2022年より新たなプロジェクトとして、動画企画とライブをセットにした、通常のリリースやライブツアーとは趣の異なるライフワーク的な活動「Chageのずっと細道」をスタートさせたChage。本作は「〜ずっと細道」のライブでも既に披露している配信リリースの新曲「そういうひと」(7月)「POP」(9月)を初CD化、それに加えて過去にレコーディングを完了していたものの未リリースとなっていたままのセルフカバー楽曲を現在のChageのボーカルでレコーディングし、2022年のミックスで蘇らせたという蔵出し音源を4曲収録。ということで、本作はミニアルバムの体裁を採っていますが、実質は2曲の新曲+ボーナストラックとして4曲のセルフカバーを収録した拡大版シングル、といったところでしょうか。
収録曲順はセルフカバー4曲、続けて新曲を発表順に配置という時系列。順番に紹介していくと、セルフカバーはChageのコメントによると約10年前のアコースティックスタイルのライブツアー「Chageの細道」のバンドメンバーで録音したもの、とのこと。楽曲はかつて彼が率いていたMULTI MAX名義、そしてソロ名義で発表された中から2曲ずつ。4曲中3曲がシングルリリースされており知名度的には著名な曲だと思いますが、バンドメンバーで新たに録音されたということもあり、原曲のイメージを極端に変えることはなく、アコースティック的な手触りに仕立て直したといった印象。特に「遠い街から」は表情豊かなアコギの音とパーカッションが心地良い出色の出来で、MULTIの原曲を超えたな…と個人的には思います。

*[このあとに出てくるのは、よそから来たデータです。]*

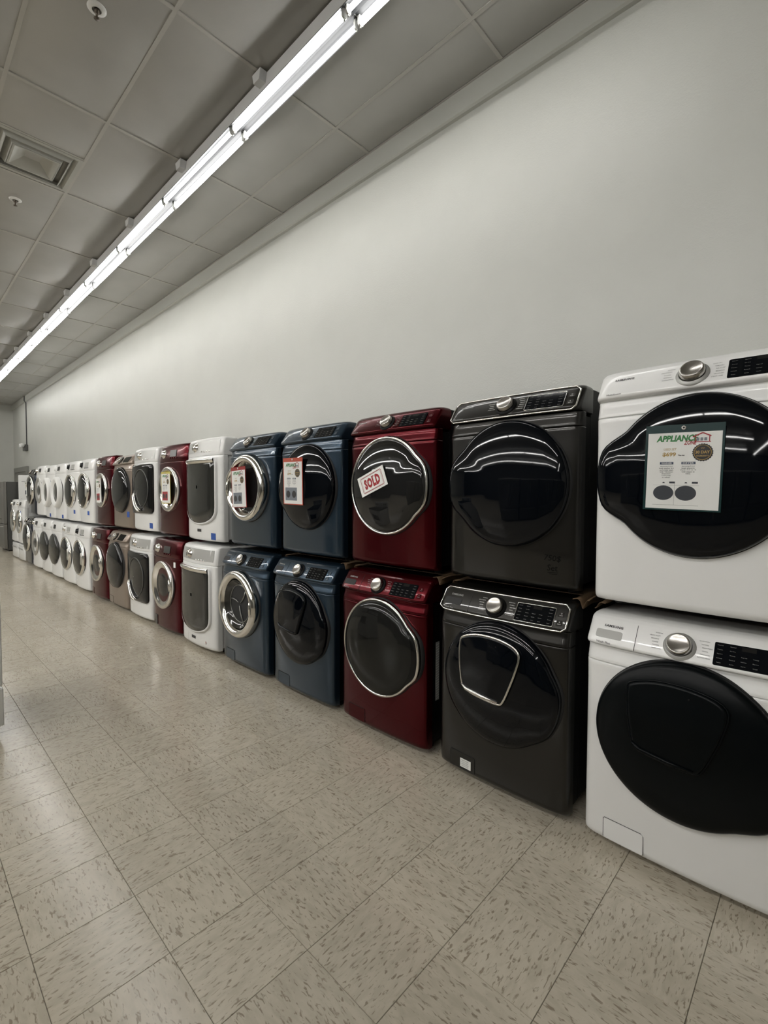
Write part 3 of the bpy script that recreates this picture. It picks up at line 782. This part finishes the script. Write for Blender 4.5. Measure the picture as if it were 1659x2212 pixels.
# 11, 12 white pairs, smoked doors with chrome rims
for i, nm in ((10, 'nearest to the red pair'), (11, 'second from the red pair')):
    flat_machine((CX[i], YD, ZD), f'white dryer with black dial and smoked chrome rimmed door, {nm}', True, 'white paint', 'white paint', 'ring_dark', G1, R=.265, cz=.50, bump=0., bk=0., tape=(.17, .17), knob='black gloss', door_mat='smoked glass', seam=.80)
    flat_machine((CX[i], YW, 0), f'white washer with smoked chrome rimmed door, {nm}', False, 'white paint', 'white paint', 'ring_dark', G2, R=.265, cz=.50, bump=0., bk=0., knob='black gloss' if i == 10 else 'chrome', door_mat='smoked glass', seam=.80)
# 13, 14 white pairs, white ring doors above dark doors
for i, nm in ((12, 'nearer of the two'), (13, 'farther of the two')):
    flat_machine((CX[i], YD, ZD), f'white dryer with deep white ring door, {nm}', True, 'white paint', 'white paint', 'ring_white', G1, R=.265, cz=.48, tape=(.22 if i == 12 else .12, .07), disp='black', dial_x=-.2, disp_x=.02, knob='white plastic', seam=.80)
    flat_machine((CX[i], YW, 0), f'white washer with dark domed door and side handle, {nm}', False, 'white paint', 'white paint', 'dome', G2, R=.265, cz=.50, bump=.0, disp='black', dial_x=-.2, disp_x=.02, knob='white plastic', door_mat='grey glass', seam=.80)
# 15 white pair, silver ring doors
flat_machine((CX[14], YD, ZD+.02), 'white dryer with silver ring door beside the navy dryer', True, 'white paint', 'white paint', 'ring_silver', G1, R=.25, cz=.50, disp='black')
flat_machine((CX[14], YW, 0), 'white washer with silver ring door beside the navy washer', False, 'white paint', 'white paint', 'ring_silver', G2, R=.25, cz=.50, disp='black')
# 16 navy pair
d16, F16 = slope_machine((CX[15], YD, ZD+.02), 'navy dryer with price sign at the far end of the top row', True, 'navy paint', 'navy paint', 'ring_dark', G1, cons='black gloss', trim=True, detail=0, emblem=None, R=.29)
w16, _ = slope_machine((CX[15], YW, 0), 'navy washer with chrome rimmed door at the far end', False, 'navy paint', 'navy paint', 'ring_dark', G2, cons='black gloss', trim=True, detail=0, emblem=None, R=.28)
# two white machines raised on drawer pedestals
for x, nm, tp in ((-12.745, 'nearer of the two, with blue tape', (.14, .70)), (-13.46, 'farther of the two', None)):
    pz = .345
    pd = thing('pedestal', (x, YW, 0), f'white drawer pedestal under a raised washer, {nm}', 'pedestal', 'laundry pedestals')
    Fp = Front(.343, [(.02, .015), (.035, 0), (.33, 0), (.343, .01)], c1=.02, c2=.03)
    MB().box(-.335, .335, .012, .72, .012, .343, .005).build('cabinet', 'white paint', pd)
    Fp.sheet(.02, .305).build('drawer', 'white paint', pd); Fp.sheet(.309, .343).build('rail', 'white paint', pd)
    fh = Fp.frame(0, .255); MB().plate(rrect(.42, .03, .012), fh, -.001, .002, .001).build('drawer_handle', 'silver plastic', pd)
    flat_machine((x, YW, pz), f'white washer raised on a drawer pedestal, {nm}', False, 'white paint', 'white paint', 'ring_flat', 'raised washers', R=.25, cz=.50, disp='black', tape=tp, bump=.1, bk=.004)

# cardboard pads squeezed between washers and dryers, edges curling into the gaps
for i, nm in enumerate(('white', 'black steel', 'red', 'black-doored blue')):
    c = CX[i]
    t = thing('cardboard_pad', (c, 2.06, .9845), f'brown cardboard pad with curled edge between {nm} washer and dryer', 'cardboard', 'cardboard pads under the dryers')
    MB().box(-.325, .325, .14, .62, .0005, .004).build('sheet', 'cardboard', t)
    for s_ in (-1, 1):
        rnd = random.Random(i*2+s_)
        sec = [(.325, -.002), (.345, .004), (.356, -.004), (.362, -.020), (.366, -.034), (.372, -.036), (.376, -.022), (.382, -.006), (.392, .004), (.400, .002)]
        if s_ < 0: sec = [(a*.985-.004, q*.7) for a, q in sec[:6]]
        R_ = []
        for k_ in range(10):
            y = .035+.045*k_+.004*math.sin(k_)
            R_.append([Vector((s_*(a-.012), y+.01*math.sin(40*a), q+.004*math.sin(k_*1.3+a*30))) for a, q in sec])
        R2 = [[q+Vector((0, 0, .003)) for q in r] for r in R_]
        b = MB().grid(R_, True).grid(R2, True); b.grid([R_[0], R2[0]], True); b.build('curled_edge', 'cardboard', t)

# ---------------------------------------------------------------- price signs
def price_sign(pos, rot_y, rx, sleeve, label, price, wd, hd, body, big):
    t = thing('price_sign', pos, label, 'sign', 'price signs on the dryer doors')
    t.rotation_euler = (rx, rot_y, 0)
    X, T, Nn = Vector((1, 0, 0)), Vector((0, 0, 1)), Vector((0, -1, 0)); fr = (Vector((0, 0, 0)), X, T, Nn)
    m = .006 if big else .008
    top = .028 if big else .022
    MB().plate([(-wd/2, -hd/2), (wd/2, -hd/2), (wd/2, hd/2), (-wd/2, hd/2)], fr, -.001, .0006).build('sleeve', sleeve, t)
    pw, ph = wd-2*m-(.004 if big else 0), hd-m-top
    pc = -(top-m)/2
    fp = (Vector((.001, 0, pc)), X, T, Nn)
    pa = MB().plate([(-pw/2, -ph/2), (pw/2, -ph/2), (pw/2, ph/2), (-pw/2, ph/2)], fp, .0006, .0014).build('paper', 'paper', t)
    e = lambda s_, m_, **k: put_text(MB(), s_, fp, k.pop('u'), k.pop('v'), d=.0019, **k).build('lettering', m_, pa)
    W, H = pw, ph
    e('APPLIANCE', 'green print', u=-.09*W, v=.425*H, width=.58*W, height=.085*H, bold=.045, shear=.2)
    e('ZONE', 'red print', u=.09*W, v=.365*H, width=.17*W, height=.055*H, bold=.03, shear=.2)
    hs = MB()
    def bar(a, b_, wv=.012*W, dd=.0022):
        (x0, y0), (x1, y1) = a, b_; l = math.hypot(x1-x0, y1-y0); nx, ny = -(y1-y0)/l*wv/2, (x1-x0)/l*wv/2
        hs.plate([(x0+nx, y0+ny), (x0-nx, y0-ny), (x1-nx, y1-ny), (x1+nx, y1+ny)], fp, .0016, dd)
    bar((.12*W, .435*H), (.25*W, .485*H), .018*W); bar((.25*W, .485*H), (.36*W, .44*H), .018*W); bar((.14*W, .37*H), (.36*W, .37*H)); bar((.34*W, .37*H), (.34*W, .44*H)); bar((.16*W, .37*H), (.16*W, .44*H))
    hs.build('house_logo', 'red print', pa)
    hs = MB(); 
    for q in range(3): bar((.19*W+.05*W*q, .385*H), (.19*W+.05*W*q, .425*H), .036*W, .0023)
    hs.build('house_windows', 'picture grey', pa)
    e('USED SET', 'gold print', u=-.18*W, v=.285*H, width=.18*W, height=.028*H, shear=.2)
    e(price, 'gold print', u=-.19*W, v=.215*H, width=.19*W, height=.06*H, bold=.04)
    e('Plus tax', 'print black', u=-.02*W, v=.205*H, width=.09*W, height=.018*H, bold=.02)
    bx, bz = .26*W, .235*H
    br = .14*W
    st = [(bx+(br if i % 2 else br*.92)*math.cos(pi*i/24), bz+(br if i % 2 else br*.92)*math.sin(pi*i/24)) for i in range(48)]
    bd = MB().plate(st, fp, .0015, .0020).build('badge', 'print black', pa)
    q = MB(); q.tube([Vector((.001+bx+br*.8*math.cos(2*pi*i/32), -.0021, pc+bz+br*.8*math.sin(2*pi*i/32))) for i in range(32)], .0011 if big else .0012, 4, True)
    put_text(q, '30 DAY', fp, bx, bz+.004*H, width=br*1.35, height=br*.34, bold=.04, d=.0024); put_text(q, 'WARRANTY', fp, bx, bz-br*.38, width=br*1.2, height=br*.17, bold=.03, d=.0024)
    put_text(q, 'W', fp, bx, bz+br*.48, width=br*.4, height=br*.2, d=.0024)
    q.build('badge_lettering', 'gold print', pa)
    for u, s_ in ((-.22*W, 'WASHER'), (.08*W, 'DRYER')):
        MB().plate([(u-.095*W, .085*H), (u+.095*W, .085*H), (u+.095*W, .118*H), (u-.095*W, .118*H)], fp, .0015, .0019).build('heading', 'navy print', pa)
        e(s_, 'print white', u=u, v=.1015*H, width=.15*W, height=.02*H, bold=.02) if False else put_text(MB(), s_, fp, u, .1015*H, width=.15*W, height=.02*H, bold=.02, d=.0023).build('heading_lettering', 'print white', pa)
    col = {'white paint': 'white', 'blue paint': 'blue', 'red paint': 'red', 'navy paint': 'blue'}[body]
    q = MB()
    for i, s_ in enumerate(('Samsung front', 'load washer 4.5', 'cu ft Add wash', 'with Vibration', 'Reduction', 'Technology', 'in '+col)):
        put_text(q, s_, fp, -.22*W, .06*H-.024*H*i, width=.0135*W*len(s_), height=.016*H, bold=.01, d=.0018)
    for i, s_ in enumerate(('Samsung front', 'load electric', 'dryer 7.5 cu. ft', 'with steam in', col)):
        put_text(q, s_, fp, .08*W, .06*H-.024*H*i, width=.0135*W*len(s_), height=.016*H, bold=.01, d=.0018)
    q.build('small_lettering', 'print black', pa)
    # the printed picture of the two machines
    pc_ = MB()
    if body == 'white paint':
        for u in (-.25*W, .06*W):
            o = [(u+.145*W*math.cos(2*pi*i/28), -.29*H+.098*H*math.sin(2*pi*i/28)) for i in range(28)]
            pc_.plate(o, fp, .0014, .0018)
        for u in (-.13*W, .18*W): pc_.plate([(u-.04*W, -.165*H), (u+.04*W, -.165*H), (u+.04*W, -.14*H), (u-.04*W, -.14*H)], fp, .0014, .0018)
        for u in (-.25*W, .06*W): pc_.plate([(u-.02*W, -.162*H), (u+.02*W, -.162*H), (u+.01*W, -.145*H), (u-.01*W, -.145*H)], fp, .0014, .0018)
        pc_.build('picture', 'picture dark', pa)
        q = MB()
        for a, b_, c_, d_ in ((-.40, -.452, .24, -.448), (-.40, -.19, .24, -.1875), (-.097, -.45, -.093, -.14)):
            q.plate([(a*W, b_*H), (c_*W, b_*H), (c_*W, d_*H), (a*W, d_*H)], fp, .0014, .0016)
        q.build('picture_lines', 'print grey', pa)
    else:
        pm = {'blue paint': 'picture grey', 'red paint': 'red print', 'navy paint': 'navy print'}[body]
        pc_.plate([(-.42*W, -.42*H), (.22*W, -.42*H), (.22*W, -.11*H), (-.42*W, -.11*H)], fp, .0014, .0018); pp = pc_.build('picture', pm, pa)
        q = MB()
        for u in (-.26*W, .06*W):
            q.plate([(u+.11*W*math.cos(2*pi*i/20), -.27*H+.085*H*math.sin(2*pi*i/20)) for i in range(20)], fp, .0018, .0021)
        q.build('picture_doors', 'print black', pa)
    # clear cover and the grommet
    MB().plate([(-wd/2+.001, -hd/2+.001), (wd/2-.001, -hd/2+.001), (wd/2-.001, hd/2-.001), (-wd/2+.001, hd/2-.001)], fr, .0030, .0034).build('clear_cover', 'clear film', t)
    MB().lathe([(.007, .003), (.007, .0055), (.003, .0055), (.003, .004)], (Vector((0, 0, hd/2-.012)), X, T, Nn), 14).build('grommet', 'silver', t)
    return t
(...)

新曲「そういうひと」は恐らく応援してくれているファン宛てと思われるピアノメインの直球ラブソング。一方の「POP」は歌詞だけ読むとシリアスで重ためなバラードが来るのか…と思わせておいて、メロディーやオケは明るい打ち込みメインの楽曲で結構インパクト有。どちらの曲も同梱のライブ映像にも収録されており、「〜ずっと細道」のテーマソング的な役割を持っている楽曲でしょうか。静と動が好対照の2曲でした。
セルフカバーの制作経緯については、「ボーカル以外は8年ほど前にレコーディングした音源」というChageのコメントもあり、8年前というと2014年かぁ…と当時のチャゲアス周辺に起きた出来事を思い起こしてしまうと何とも…という感じなのですが、とにもかくにも長らくお蔵入りになっていた音源をこうして世の中にリリースしてくれたことには感謝に堪えません。ただ商品的には高額に設定されているので、出来ればライト層向けにCDのみのリリースもしてもらえたら、と思いましたが、何とこの6曲、フルサイズで公式にてYouTube配信されていた(しかも発売前日から)のには驚き。音質にこだわらなければ気軽に聴ける環境になっていますので、興味のある方は是非ご一聴を。